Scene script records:
━━━━━━
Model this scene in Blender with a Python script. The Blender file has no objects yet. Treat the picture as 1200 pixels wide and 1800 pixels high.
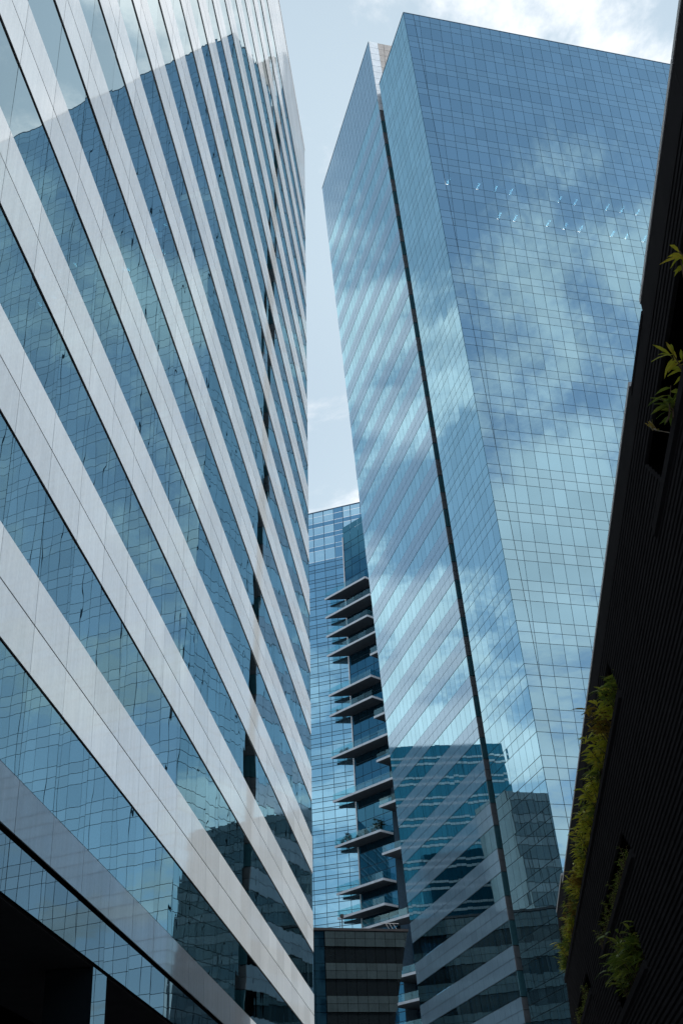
import bpy, math, random
from mathutils import Vector, Matrix

random.seed(7)
sc = bpy.context.scene
COL = sc.collection
RAD = math.radians

# ------------------------------------------------------------------ camera
EYE = Vector((0.0, 0.0, 1.6))
FPX = 2174.0                       # focal length in pixels of a 1200 x 1800 frame
PITCH, ROLL = RAD(31.841), RAD(-2.885)
cam_d = bpy.data.cameras.new('camera')
cam_d.sensor_fit = 'VERTICAL'
cam_d.sensor_height = 36.0
cam_d.lens = FPX / 1800.0 * 36.0
cam_d.clip_start = 0.1
cam_d.clip_end = 6000.0
cam = bpy.data.objects.new('camera', cam_d)
CAMROT = Matrix.Rotation(math.pi / 2 + PITCH, 3, 'X') @ Matrix.Rotation(ROLL, 3, 'Z')
cam.matrix_world = Matrix.Translation(EYE) @ CAMROT.to_4x4()
COL.objects.link(cam)
sc.camera = cam

# ------------------------------------------------------------------ light
SUN_YAW, SUN_EL = RAD(95.0), RAD(27.0)     # yaw from the street axis (+Y) towards +X
SKY_STRENGTH = 0.10
CLOUD_OFFSET = (-9.94, 13.52, 0.0)
world = bpy.data.worlds.new('World')
sc.world = world
world.use_nodes = True
nt = world.node_tree
nt.nodes.clear()


def N(nt, typ, **kw):
    n = nt.nodes.new(typ)
    for k, v in kw.items():
        setattr(n, k, v)
    return n


def M_(nt, op, a, b=None, clamp=False):
    n = nt.nodes.new('ShaderNodeMath')
    n.operation = op
    n.use_clamp = clamp
    for i, x in enumerate((a, b)):
        if x is None:
            continue
        if isinstance(x, (int, float)):
            n.inputs[i].default_value = x
        else:
            nt.links.new(x, n.inputs[i])
    return n.outputs[0]


def build_world():
    L = nt.links.new
    sky = N(nt, 'ShaderNodeTexSky')
    sky.sky_type = 'NISHITA'
    sky.sun_disc = False
    sky.sun_elevation = SUN_EL
    sky.sun_rotation = SUN_YAW
    sky.altitude = 700.0
    sky.air_density = 1.0
    sky.dust_density = 1.6
    sky.ozone_density = 0.4
    tc = N(nt, 'ShaderNodeTexCoord')
    sep = N(nt, 'ShaderNodeSeparateXYZ')
    L(tc.outputs['Generated'], sep.inputs[0])
    z = M_(nt, 'MAXIMUM', M_(nt, 'ADD', sep.outputs[2], 0.12), 0.03)
    comb = N(nt, 'ShaderNodeCombineXYZ')
    L(M_(nt, 'DIVIDE', sep.outputs[0], z), comb.inputs[0])
    L(M_(nt, 'DIVIDE', sep.outputs[1], z), comb.inputs[1])
    mp = N(nt, 'ShaderNodeMapping')
    mp.inputs['Location'].default_value = CLOUD_OFFSET
    mp.inputs['Scale'].default_value = (0.95, 0.95, 0.95)
    L(comb.outputs[0], mp.inputs[0])
    big = N(nt, 'ShaderNodeTexNoise')
    big.inputs['Scale'].default_value = 1.9
    big.inputs['Detail'].default_value = 9.0
    big.inputs['Roughness'].default_value = 0.63
    big.inputs['Distortion'].default_value = 0.25
    L(mp.outputs[0], big.inputs['Vector'])
    ramp = N(nt, 'ShaderNodeValToRGB')
    ramp.color_ramp.elements[0].position = 0.488
    ramp.color_ramp.elements[1].position = 0.59
    ramp.color_ramp.interpolation = 'EASE'
    L(big.outputs[0], ramp.inputs[0])
    # thin veil that pales the whole sky, a little uneven
    vmp = N(nt, 'ShaderNodeMapping')
    vmp.inputs['Location'].default_value = (-16.3, -0.3, 0.0)
    vmp.inputs['Scale'].default_value = (0.6, 0.6, 0.6)
    L(comb.outputs[0], vmp.inputs[0])
    veil = N(nt, 'ShaderNodeTexNoise')
    veil.inputs['Scale'].default_value = 0.5
    veil.inputs['Detail'].default_value = 3.0
    veil.inputs['Roughness'].default_value = 0.5
    L(vmp.outputs[0], veil.inputs['Vector'])
    vramp = N(nt, 'ShaderNodeValToRGB')
    vramp.color_ramp.elements[0].position = 0.38
    vramp.color_ramp.elements[1].position = 0.60
    L(veil.outputs[0], vramp.inputs[0])
    vfac = M_(nt, 'ADD', M_(nt, 'MULTIPLY', vramp.outputs[0], 0.71), 0.18)
    shade = N(nt, 'ShaderNodeTexNoise')
    shade.inputs['Scale'].default_value = 5.0
    shade.inputs['Detail'].default_value = 6.0
    L(mp.outputs[0], shade.inputs['Vector'])
    cval = M_(nt, 'ADD', M_(nt, 'MULTIPLY', shade.outputs[0], 4.4), 3.9)
    ccol = N(nt, 'ShaderNodeCombineColor')
    L(cval, ccol.inputs[0])
    L(M_(nt, 'MULTIPLY', cval, 1.01), ccol.inputs[1])
    L(M_(nt, 'MULTIPLY', cval, 1.03), ccol.inputs[2])
    mixv = N(nt, 'ShaderNodeMix', data_type='RGBA')
    L(vfac, mixv.inputs['Factor'])
    L(sky.outputs[0], mixv.inputs['A'])
    mixv.inputs['B'].default_value = (3.5, 4.25, 4.75, 1)
    mixc = N(nt, 'ShaderNodeMix', data_type='RGBA')
    L(M_(nt, 'MULTIPLY', ramp.outputs[0], 0.92), mixc.inputs['Factor'])
    L(mixv.outputs['Result'], mixc.inputs['A'])
    L(ccol.outputs[0], mixc.inputs['B'])
    bg = N(nt, 'ShaderNodeBackground')
    bg.inputs['Strength'].default_value = SKY_STRENGTH
    L(mixc.outputs['Result'], bg.inputs['Color'])
    out = N(nt, 'ShaderNodeOutputWorld')
    L(bg.outputs[0], out.inputs['Surface'])


build_world()

sun_d = bpy.data.lights.new('sun', 'SUN')
sun_d.energy = 2.15
sun_d.angle = RAD(0.53)
sun_d.color = (1.0, 0.965, 0.92)
sun = bpy.data.objects.new('sun', sun_d)
sun_dir = Vector((math.sin(SUN_YAW) * math.cos(SUN_EL), math.cos(SUN_YAW) * math.cos(SUN_EL), math.sin(SUN_EL)))
sun.rotation_euler = sun_dir.to_track_quat('Z', 'Y').to_euler()
sun.location = (200, 60, 200)
COL.objects.link(sun)

vs = sc.view_settings
vs.view_transform = 'Standard'
vs.look = 'None'
vs.exposure = 1.0
vs.gamma = 1.0
vs.use_curve_mapping = False
sc.cycles.max_bounces = 7
sc.cycles.diffuse_bounces = 3
sc.cycles.glossy_bounces = 5
sc.cycles.transparent_max_bounces = 12
sc.cycles.caustics_reflective = False
sc.cycles.caustics_refractive = False

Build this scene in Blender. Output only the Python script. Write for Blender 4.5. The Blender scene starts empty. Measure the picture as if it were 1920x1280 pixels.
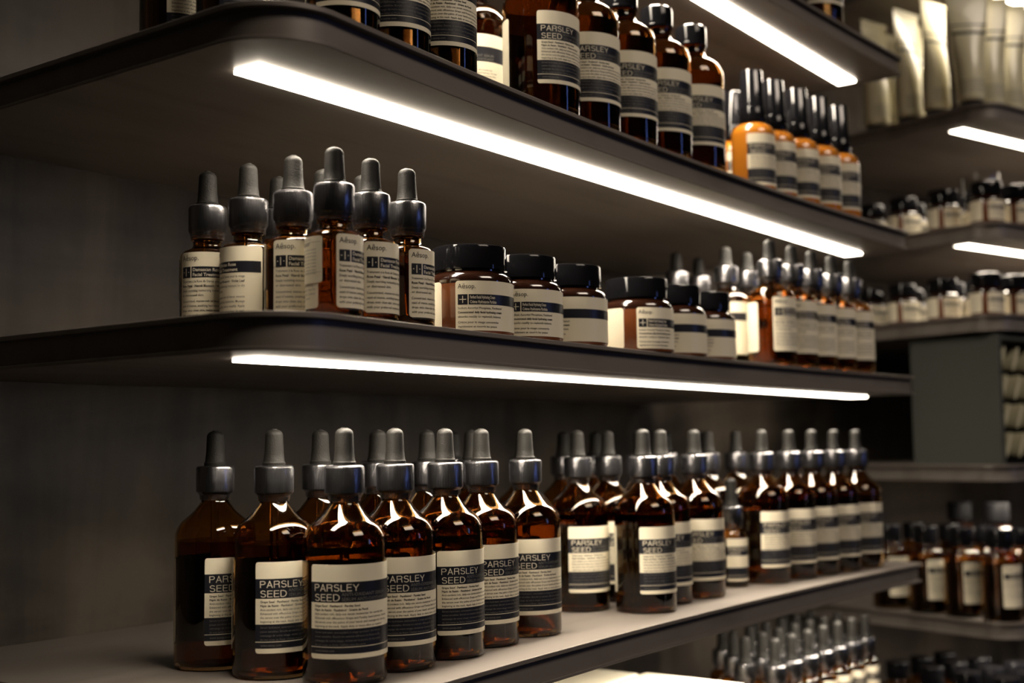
import bpy, bmesh, math, random
from mathutils import Vector, Matrix
PI = math.pi
sc = bpy.context.scene
COL = sc.collection
random.seed(7)

# ------------------------------------------------------------------ camera
def setup_camera():
    F = Vector((0.8028, 0.5904, 0.0826)).normalized()
    R = Vector((0.5933, -0.8049, -0.0136)); R = (R - F * R.dot(F)).normalized()
    U = R.cross(F)
    cd = bpy.data.cameras.new('camera'); co = bpy.data.objects.new('camera', cd); COL.objects.link(co)
    m = Matrix((R, U, -F)).transposed().to_4x4(); m.translation = Vector((-0.4203, -0.804, 0.1335))
    co.matrix_world = m
    cd.sensor_width = 36; cd.lens = 2343.4 / 1920 * 36; cd.clip_start = 0.01
    cd.dof.use_dof = True; cd.dof.focus_distance = 0.79; cd.dof.aperture_fstop = 5.6
    sc.camera = co
setup_camera()

# ------------------------------------------------------------------ world, room light, exposure
w = bpy.data.worlds.new('world'); sc.world = w; w.use_nodes = True
w.node_tree.nodes['Background'].inputs[0].default_value = (1.0, 0.86, 0.70, 1)
w.node_tree.nodes['Background'].inputs[1].default_value = 0.008

def area(name, loc, target, sx, sy, power, col):
    l = bpy.data.lights.new(name, 'AREA'); l.shape = 'RECTANGLE'; l.size = sx; l.size_y = sy
    l.energy = power; l.color = col
    o = bpy.data.objects.new(name, l); COL.objects.link(o); o.location = loc
    o.rotation_euler = (Vector(target) - Vector(loc)).to_track_quat('-Z', 'Y').to_euler()
    return o
area('room_window_light', (1.6, -3.2, 0.5), (0.4, 0, 0.2), 0.22, 0.8, 1.9, (0.22, 0.34, 1.0))
area('room_front_fill', (0.2, -2.6, 2.2), (0.5, 0, 0.2), 1.4, 0.8, 36.0, (1.0, 0.84, 0.68))  # added warm fill from above to brighten the shelf fronts, no known fixture
LED_STRENGTH = 18.0        # the diffuser face
LED_BEAM = 3.0             # watts per metre thrown downward by the strip's lens
LED_SPREAD = math.radians(146)
sc.view_settings.view_transform = 'Standard'; sc.view_settings.look = 'None'
sc.view_settings.gamma = 1.0; sc.view_settings.use_curve_mapping = False
sc.view_settings.exposure = 0.0
cy = sc.cycles
cy.max_bounces = 16; cy.diffuse_bounces = 4; cy.glossy_bounces = 6; cy.transmission_bounces = 14
cy.transparent_max_bounces = 16; cy.caustics_reflective = False; cy.caustics_refractive = False
cy.sample_clamp_indirect = 3.0; cy.blur_glossy = 0.3; cy.use_denoising = True

# ------------------------------------------------------------------ materials
def new_mat(name):
    m = bpy.data.materials.new(name); m.use_nodes = True
    return m, m.node_tree, m.node_tree.nodes['Principled BSDF']
def simple(name, col, rough=0.5, spec=0.5, metal=0.0, coat=0.0, bump=0.0, bscale=200, var=0.0, vscale=30):
    m, nt, p = new_mat(name)
    p.inputs['Base Color'].default_value = (*col, 1); p.inputs['Roughness'].default_value = rough
    p.inputs['Specular IOR Level'].default_value = spec; p.inputs['Metallic'].default_value = metal
    p.inputs['Coat Weight'].default_value = coat; p.inputs['Coat Roughness'].default_value = 0.08
    tc = nt.nodes.new('ShaderNodeTexCoord')
    if bump:
        n = nt.nodes.new('ShaderNodeTexNoise'); n.inputs['Scale'].default_value = bscale; n.inputs['Detail'].default_value = 4
        b = nt.nodes.new('ShaderNodeBump'); b.inputs['Strength'].default_value = bump; b.inputs['Distance'].default_value = 0.001
        nt.links.new(tc.outputs['Object'], n.inputs['Vector']); nt.links.new(n.outputs[0], b.inputs['Height'])
        nt.links.new(b.outputs[0], p.inputs['Normal'])
    if var:
        n = nt.nodes.new('ShaderNodeTexNoise'); n.inputs['Scale'].default_value = vscale; n.inputs['Detail'].default_value = 6
        r = nt.nodes.new('ShaderNodeValToRGB')
        r.color_ramp.elements[0].position = 0.3; r.color_ramp.elements[1].position = 0.7
        r.color_ramp.elements[0].color = (*[c * (1 - var) for c in col], 1)
        r.color_ramp.elements[1].color = (*[c * (1 + var) for c in col], 1)
        nt.links.new(tc.outputs['Object'], n.inputs['Vector']); nt.links.new(n.outputs[0], r.inputs[0])
        nt.links.new(r.outputs[0], p.inputs['Base Color'])
    return m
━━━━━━
> [Problem statement]:
Leave the pictures out and reproduce exactly the lines from the top of the listing above through the line with "RAD = math.radians".

> [Complete output]:
Model this scene in Blender with a Python script. The Blender file has no objects yet. Treat the picture as 1200 pixels wide and 1800 pixels high.
import bpy, math, random
from mathutils import Vector, Matrix

random.seed(7)
sc = bpy.context.scene
COL = sc.collection
RAD = math.radians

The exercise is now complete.